Ali, who directed Ijames’s “Fat Ham” at the Public and on Broadway, was similarly drawn to Ijames’s unique depiction of this hot-button issue within the context of a Black family. “There’s a realness to James’s language,” Ali said. “It’s never posturing or trying to capture the way that Black America speaks that we’ve seen onstage before. There’s something so contemporary, truthful, funny, and piercing about it. And each of his plays has those elements, and they morph depending on what world it is in.”
As much as he relishes collaborating with Ijames (they’ve worked together on three plays), Ali was especially attracted to how “Good Bones” frames gentrification as a fundamentally American crisis.
“The first time I learned about eminent domain was when I moved to New York to attend graduate school at Columbia, and it was trying to buy up lots of places in Harlem so it could expand,” said Ali, who was born in Nairobi, Kenya. “I was just in awe that the government could take people’s property.
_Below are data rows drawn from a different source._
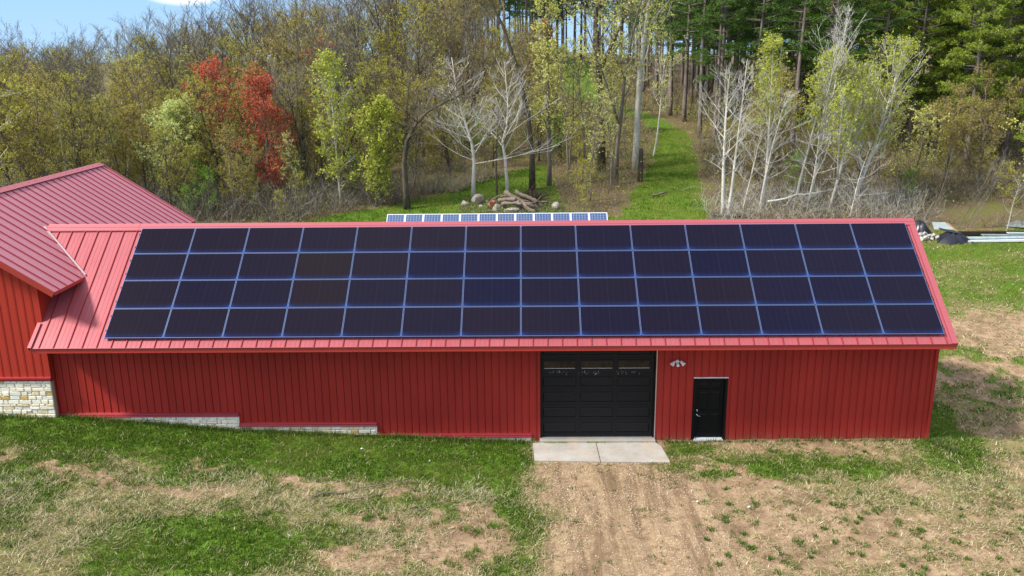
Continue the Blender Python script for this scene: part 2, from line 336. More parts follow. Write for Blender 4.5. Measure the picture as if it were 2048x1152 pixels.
def masks(x, y):
    """ground cover: green grass, bare dirt, gravel, woodland litter"""
    n1 = fbm(x, y, .55, 1); n2 = fbm(x, y, 1.9, 2); n3 = fbm(x, y, .18, 3)
    w1 = x+(n1-.5)*2.0; w2 = y+(n2-.5)*1.4
    g = np.zeros_like(x); d = np.zeros_like(x); v = np.zeros_like(x)
    left = 1-sstep(12.1, 12.9, x+(n2-.5)*.8)
    edge = np.interp(x, [-6,-3,1.6,4,6,9,11,13], [-1.3,-1.3,-1.6,-1.9,-2.2,-2.3,-3.1,-5.2])
    g = np.maximum(g, left*sstep(-.45, .45, w2-edge))
    g = np.maximum(g, left*.80*sstep(.47, .60, n1)*(y < 1))
    g = np.maximum(g, .95*ell(w1, w2, 4.5, -5.8, 2.8, 1.5)); g = np.maximum(g, .75*ell(w1, w2, 10.4, -3.4, 1.2, .5))
    g = np.maximum(g, .8*ell(w1, w2, 12.0, -4.6, .9, 2.6)); g = np.maximum(g, .8*ell(w1, w2, -.5, -2.6, 1.5, .5)); g = np.maximum(g, .6*ell(w1, w2, 7.0, -5.2, 1.0, .5))
    for cx, cy, rx, ry in [(-2.6,-2.5,.9,.28),(0,-2.4,.8,.35),(1.3,-2.9,1.6,.24),(3.9,-1.9,.7,.25),(6.4,-2.6,.9,.3),(9.0,-4.4,1.1,.7),(10.6,-5.4,1.4,1.2),(3.4,-3.2,1.1,.25),(9.3,-3.0,.8,.3),(11.0,-3.8,.8,.7),(8.3,-6.1,1.2,.6)]:
        d = np.maximum(d, .95*ell(w1, w2, cx, cy, rx, ry, .4)); g = g*(1-.9*ell(w1, w2, cx, cy, rx*.9, ry*.9))
    # drive
    c = np.interp(y, [-8,-4,-.6], [14.6,14.9,14.8]); hw = np.interp(y, [-8,-4,-2,-.6], [2.3,2.1,2.1,1.75])
    sk = np.where(x > c, 1.35, 1.0); dr = 1-sstep(.60, 1.35, np.abs(x-c+(n2-.5)*1.6+(n1-.5)*1.2)/(hw*sk)); dr = dr*(y < 1)
    v = np.maximum(v, dr); g = g*(1-.95*dr)
    right = sstep(12.6, 13.4, x)*(y < 2.2)
    d = np.maximum(d, right*ell(w1, w2, 17.4, -2.0, 2.9, 1.1)); d = np.maximum(d, right*.9*ell(w1, w2, 18.4, -4.4, 4.0, 2.2))
    d = np.maximum(d, right*.8*ell(w1, w2, 22.4, -5.4, 2.6, 1.6)); d = np.maximum(d, right*.75*ell(w1, w2, 21.3, .35, 3.4, .45))
    d = np.maximum(d, .8*ell(w1, w2, 27.4, -1.2, 1.3, .8)); d = np.maximum(d, .55*ell(w1, w2, 25.6, -4.0, 2.0, 1.6))
    d = np.maximum(d, .8*sstep(.56, .66, n1)*right)
    gg = ell(w1, w2, 20.3, -1.0, 3.7, .75, .5)*sstep(.25, .5, n2); g = np.maximum(g, .9*gg)
    g = np.maximum(g, .9*ell(w1, w2, 17.3, .1, .8, .55)); g = np.maximum(g, .95*ell(w1, w2, 25.4, 1.6, 1.0, 3.0)); g = np.maximum(g, .7*ell(w1, w2, 25.0, -.6, 1.0, .9))
    d = d*(1-.8*gg)
    # east yard
    ey = sstep(24.8, 25.6, x)*(y > -1.5)
    g = np.maximum(g, ey*sstep(.50, .62, n2)*.65*sstep(-1, 3, y))
    g = np.maximum(g, ey*sstep(12.5, 16, y)*(.50+.5*sstep(.42, .56, n1))*(y < 27)); d = np.maximum(d, ey*.8*ell(w1, w2, 33, 11.0, 4.5, 2.4)); d = np.maximum(d, ey*.9*ell(w1, w2, 29.5, 6.8, 3.0, 2.2))
    d = np.maximum(d, ey*.6*sstep(.55, .66, n1)*(y < 12)); g = g*(1-.7*ey*ell(w1, w2, 33, 11, 4, 2.0))
    back = (y > 5)&(x < 25.5); g = np.where(back, np.maximum(g, .7+.3*n2), g)
    # woods and clearings
    we = np.interp(x, [-60,-12,-5,-1.9,1.1,4.2,7.3,8.6,10.6,12.8,14.2,15,17,19,19.6,23.5,24,27,33,37,39,44,60], [22,22,26,28.8,31.2,32.6,35.3,37.5,40.0,42.5,43,31,30,29.3,28.5,28.5,27.6,27.2,26.8,26.6,26.4,28,28])
    wd = sstep(-.6, .8, y+(n2-.5)*1.6-we); pd = path_d(x+(n2-.5)*1.4+(n1-.5)*1.4, y); pm = (1-sstep(.8, 1.2, pd))*(y > 25)
    wd = wd*(1-pm); g = g*(1-wd); d = d*(1-wd); v = v*(1-wd)
    g = np.where(pm > 0, np.maximum(g, pm*(.42+.9*sstep(.3, .6, n1*.6+n2*.4))), g)
    g = np.maximum(g, .9*ell(w1, w2, 41.5, 30.5, 3.5, 2.6)*wd)
    return [np.clip(a, 0, 1) for a in (g, d, v, wd)]
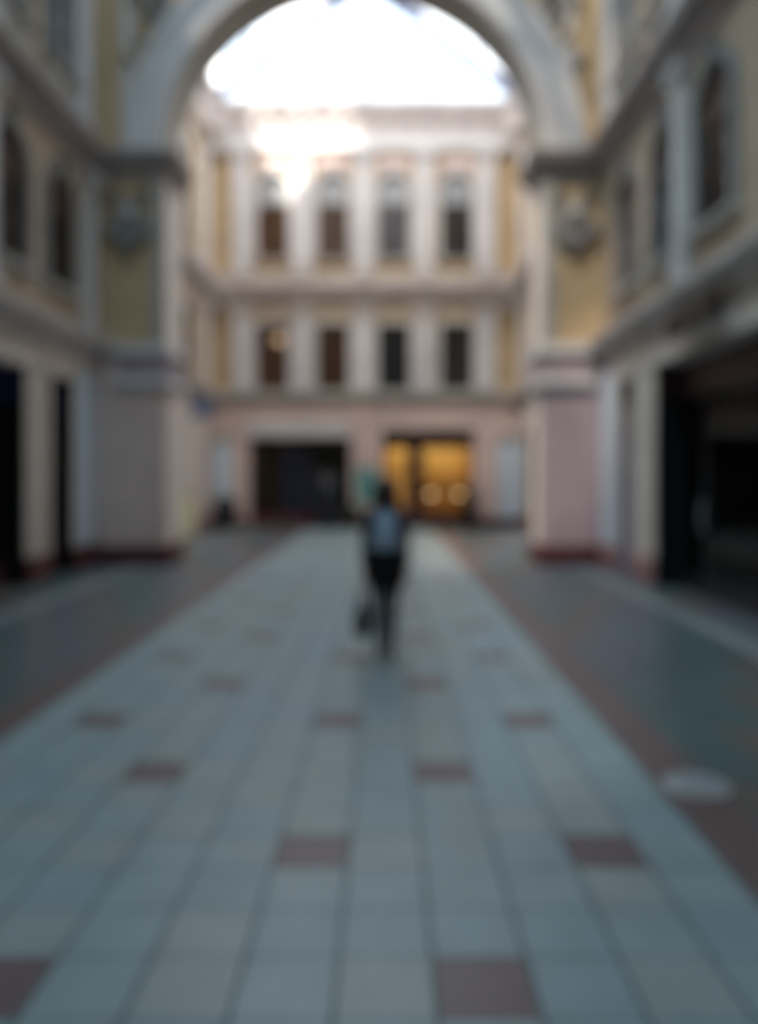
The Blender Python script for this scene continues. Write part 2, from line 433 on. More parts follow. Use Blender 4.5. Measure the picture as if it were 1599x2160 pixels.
# piers: ground-storey facing, capital bands, plinth, cornice
for s in (-1, 1):
    xi = AXC+s*HALF; xo = XL if s < 0 else XR
    g = MB(); g.box(xo+s*0.35, xi-s*0.03, -0.05, 0.3, 0, 4.0); 
    g.build('pier_facing', M['pink'] if s < 0 else M['mauve'], wa)
    g = MB(); g.box(xi-s*0.03, xi+s*0.02, 0.3, AT+0.03, 0, 4.0); g.build('lit_reveal_facing', M['pale'], wa)  # paler facing: light from beyond the arch put into its colour
    for z0, z1, nm in ((3.86, 4.06, 'impost_band'), (3.28, 3.46, 'neck_band')):
        c = MB(); c.box(xi-s*0.14, xi+s*0.90, -0.19, AT+0.08, z0, z1, 0.03); c.build(nm, M['white'], wa)
    c = MB(); c.box(xi-s*0.09, xi+s*0.82, -0.12, AT+0.05, 3.40, 3.90); c.build('pier_capital', M['mauve'], wa)
    p = MB()
    p.box(xi-s*0.12, xo, -0.13, 0.2, 0, 0.36, 0.02); p.box(xi-s*0.12, xi+s*0.2, 0.1, AT+0.08, 0, 0.36, 0.02)
    p.build('plinth', M['granite'], wa)
    # upper edge strips of the pier
    e = MB(); e.box(xi-s*0.02, xi+s*0.20, -0.06, 0.02, 4.1, 7.15); e.build('pier_edge_strip', M['stone'], wa)
    e = MB(); e.box(xi-s*0.03, xi+s*0.05, 0.02, AT+0.03, 4.1, 7.15); e.build('lit_reveal_facing', M['pale'], wa)  # upper reveal, brightened by colour in the same way
    # string course and cornice along the pier face, wrapping through the arch
    if s < 0: path = [(xo, 0.0), (xi, 0.0), (xi, AT)]
    else: path = [(xi, AT), (xi, 0.0), (xo, 0.0)]
    c = MB(); c.sweep(path, scaled(P_MID, 0.9)); c.build('cornice', M['dust'], wa)
    if s < 0: path = [(xo, 0.0), (xi-0.95, 0.0)]
    else: path = [(xi+0.95, 0.0), (xo, 0.0)]
    c = MB(); c.sweep(path, P_LOW); c.build('string_course', M['cornice'], wa)
    # vertical frame beside the spandrel
    e = MB(); xs = (XL+0.62) if s < 0 else (XR-0.62)
    e.box(xs-0.07, xs+0.07, -0.08, 0.02, 7.75, 12.6); e.build('spandrel_frame', M['white'], wa)

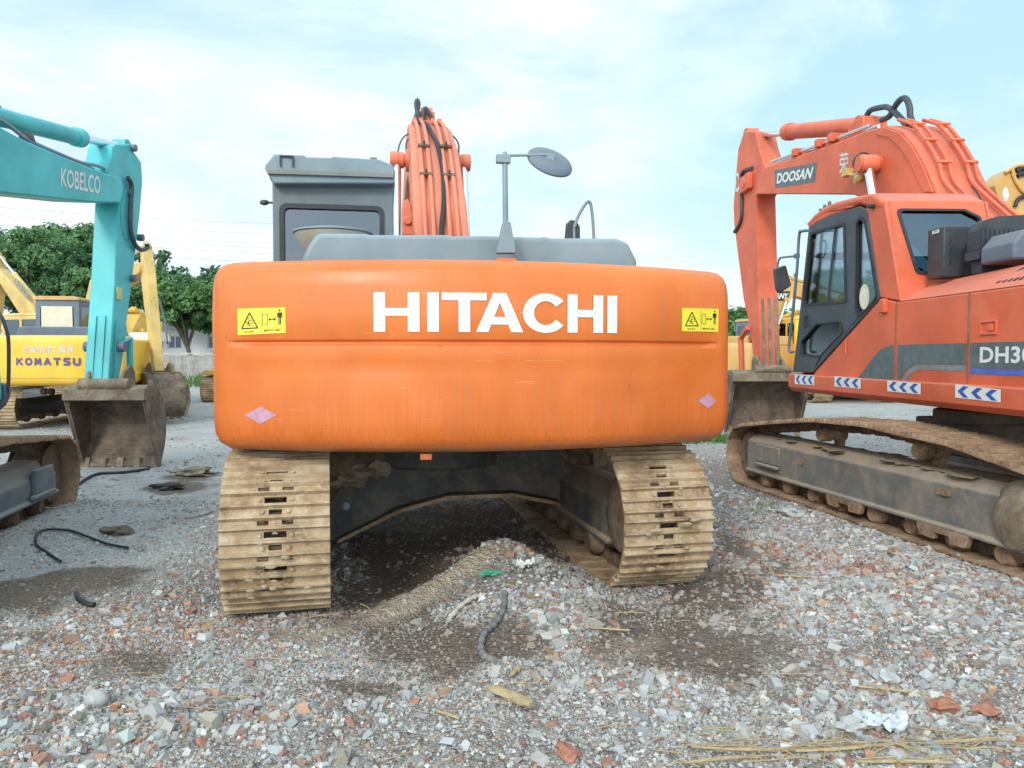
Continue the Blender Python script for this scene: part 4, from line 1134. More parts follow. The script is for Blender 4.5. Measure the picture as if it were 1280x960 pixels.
for py in (299, 311, 326): b = MB(DU); q = DU.onx(1183, py, xx); b.box((f0[0] + .05, k1[0] - .008, q[1]), (.009, .012, .045)); build(b, 'clasp', M['chrome'], bx_)
b = MB(DU); ya2 = 2.45; hz = [DU.ony(*p, ya2) for p in [(1223, 314), (1224, 288), (1229, 276), (1246, 270.5), (1290, 268), (1322, 272), (1326, 314)]]
b.prism(rnd([(hz[0][0], hz[0][1])] + hz[1:], .02), XZ, ya2, ya2 + .15)
lo_ = DU.ony(1221, 324, ya2 - .02); b.box(((hz[0][0] + hz[-1][0]) / 2, ya2 + .07, hz[0][1] - .03), (hz[-1][0] - hz[0][0] + .02, .19, .07)); b.box(((hz[0][0] + hz[-1][0]) / 2 + .03, ya2 + .08, (hz[0][1] + 2.2) / 2), (hz[-1][0] - hz[0][0] - .02, .14, hz[0][1] - 2.2))
for i in range(17):
    x = hz[1][0] + .02 + (hz[5][0] - hz[1][0] - .04) * i / 16; b.box((x, ya2 - .002, hz[0][1] + .10), (.010, .012, .17))
b.box((hz[3][0] + .02, ya2 - .004, hz[0][1] - .02), (.018, .012, .018))
build(b, 'air_cleaner', M['black'], doo, ang=30)
FD = Frame(0, 0, 0); FD.M = DU.M @ Matrix.Translation((0, -.95, 0)); FD.I = FD.M.inverted(); mb, _, _ = cwt_shape(FD, 1.3, .22, 1.0, 2.15, .14, .69, na=20); build(mb, 'counterweight', M['d_orange'], doo, ang=45)
b = MB(DU); mq = [DU.ony(*p, 2.0) for p in [(1267, 303), (1281, 286), (1330, 284)]]; b.prism(rnd([(mq[0][0], 2.25)] + mq + [(mq[2][0], 2.25)], .03), XZ, 2.0, 2.4); build(b, 'muffler_cover', M['navy'], doo, bevel=.02)
# boom
XBm = -.30; B_ = lambda px, py: DU.onx(px, py, XBm)
top = [B_(*p) for p in [(959, 208), (1000, 194), (1042, 179), (1084, 163)]]
top += [(B_(1108, 157)[0], B_(1108, 157)[1]), B_(1128, 163), B_(1143, 180), B_(1158, 207), B_(1172, 240)]
top += [(1.9 + 1.1, 2.1)]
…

And then, it is America. This country was built on displacing people.”
Of course, the challenge is conveying these complicated debates in a relatable and accessible way to an audience.
That’s where the ghosts come in.
At a recent rehearsal, white plastic bags were strewn everywhere, hanging as partitions and draperies. Onstage, doors suddenly opened, balls abruptly rolled, and a woman’s hearty laugh blaring through the speakers jolted me.
“Someone told me once, ‘You always have dead people and ghosts in your plays,” Ijames said. “I’m like, ‘Because those are the two things we always confront in life.’”
Unlike “Fat Ham,” in which his protagonist is tormented by his murdered dad, the “Good Bones” ghosts take on a more speculative and ethereal quality.
“What James has done so beautifully is have the ghost laughing,” Ali said. “Aisha then has to decide: ‘Is it laughing at me? Am I the subject of this joke? Am I the butt of it? Or is there something I’m missing that will remind me how to be in the present moment?”
“It ties her to a past,” he added. “What is the mythical past that reminds us about how to behave in the present to create a better future?”
When Ijames and I were in Philadelphia, passing empty storefronts, Ijames reflected, “The ghost in ‘Fat Ham’ is a little bit more ‘Scooby-Doo.’ It’s like a jump-out-of-something sort of ghost. In ‘Good Bones,’ it’s more spooky. It is the ghost of absence and of not having these places of community. It’s almost like the absence of those things almost haunts the cities.”